I haven’t thrown out the male perspective on de-escalation and low-level violence — that would be an enormous disservice to all of my students to whom it is applicable — but I’m learning to balance it with my own. To apply not just my experience, but my analysis and understanding of the way violence works on a macro scale to my teaching. To trust that the way I see things is real, just as the way that they see things is real.

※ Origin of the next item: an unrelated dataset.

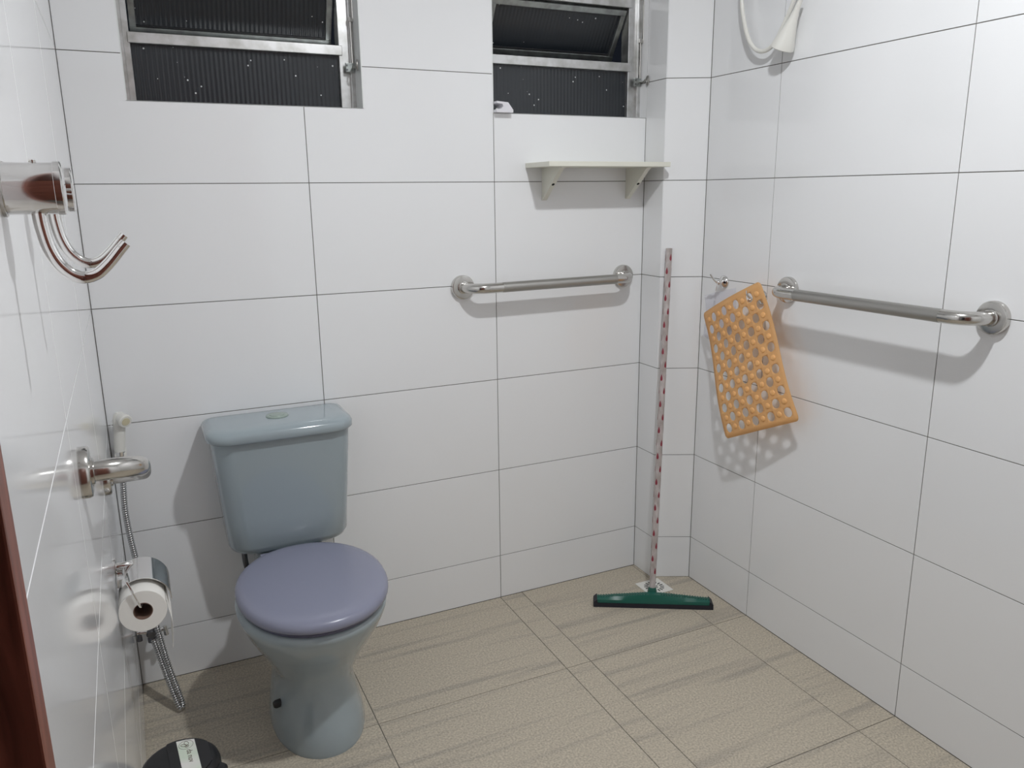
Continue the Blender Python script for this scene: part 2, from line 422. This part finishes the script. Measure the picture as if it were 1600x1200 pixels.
# hinge deck, seat ring and lid
SYF, SYB, SYC = -.664, -.188, -.42
obj('seat_ring', loft([egg(TX + .005, SYF + .016, SYB + .004, .176, .3985, 2.1, yc=SYC), egg(TX + .005, SYF + .014, SYB, .178, .405, 2.1, yc=SYC), egg(TX + .005, SYF + .020, SYB, .174, .413, 2.1, yc=SYC)]), M_SEAT, toilet, loc=(TX, -.35, 0))
lid = []
for z, sc in ((.409, .975), (.411, .992), (.416, 1.0), (.424, 1.0), (.431, .985), (.436, .955), (.439, .90), (.441, .80), (.4425, .6), (.4435, .3), (.4438, .08)):
    hw = .190 * sc; lid.append(egg(TX + .006, SYC + (SYF - SYC) * sc, SYC + (SYB - SYC) * sc, hw, z + .003, 2.1, yc=SYC))
obj('seat_lid', loft(lid), M_LID, toilet, loc=(TX, -.35, 0), ang=70)
for s in (-1, 1):
    obj('hinge', lathe((TX + s * .07 - .02, -.182, .412), (1, 0, 0), [(0, .010), (.04, .010)], 14), M_LID, toilet)
def rrect(x0, x1, yf, yb, rf, rb, z, n=8, bulge=0):
    pts = []
    for cx, cy, r, a0 in ((x1 - rf, yf + rf, rf, -90), (x1 - rb, yb - rb, rb, 0), (x0 + rb, yb - rb, rb, 90), (x0 + rf, yf + rf, rf, 180)):
        for k in range(n + 1):
            a = math.radians(a0 + 90 * k / n); pts.append(Vector((cx + r * math.cos(a), cy + r * math.sin(a), z)))
    xm = (x0 + x1) / 2; hw = (x1 - x0) / 2
    for p in pts:
        if p.y < yf + rf * .5: p.y -= bulge * (1 - ((p.x - xm) / hw) ** 2)
    return pts
tk = []
for z, ins, t in ((.413, .030, 0), (.416, .016, 0), (.425, .006, .03), (.440, .0, .06), (.52, 0, .28), (.60, 0, .52), (.70, 0, .82), (.768, 0, 1)):
    x0 = .272 - .024 * t + ins; x1 = .608 + .022 * t - ins
    tk.append(rrect(x0, x1, -.168 - .022 * t + ins, -.012 - ins * .5, .055, .012, z, bulge=.010))
tank = obj('tank', loft(tk), M_CER, toilet, loc=(TX, -.35, 0), ang=60)
tl = []
for z, ins in ((.757, .012), (.758, .004), (.763, 0), (.777, 0), (.785, .004), (.791, .011), (.795, .023), (.7965, .04)):
    tl.append(rrect(.236 + ins, .637 - ins, -.207 + ins, -.006 - ins * .6, .062, .016, z, bulge=.010))
tlid = obj('tank_lid', loft(tl), M_CER, toilet, loc=(TX, -.35, 0), ang=60)
obj('flush_button', lathe((.436, -.098, .7955), (0, 0, 1), [(0, .031), (.003, .031), (.0045, .029), (.0045, .021), (.006, .020), (.0065, .017)], 28), M_BUTTON, tlid)
obj('supply_pipe', tube(smooth_path([(.312, -.10, .43), (.312, -.10, .38), (.318, -.08, .33), (.322, -.03, .27), (.322, -.005, .25)], 6), .008, 10), M_DARKMETAL, toilet)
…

I don’t know what lessons there are in what I’ve written here. Whether there’s enough for the men I know who teach self defense to take and apply to their own material; to supplement their own understanding. Whether I’m re-stating things people already know, but with fancy jargon stuck on. Whether this matters. But I think it’s good to interrogate how we think about the things we teach. Not just the facts and techniques and strategies we want to pass on, but the conceptual frameworks and paradigms we use to organize that stuff and make it easy to understand. Where they come from matters. Their weaknesses and biases and assumptions matter. Seeing those is a pretty good first step.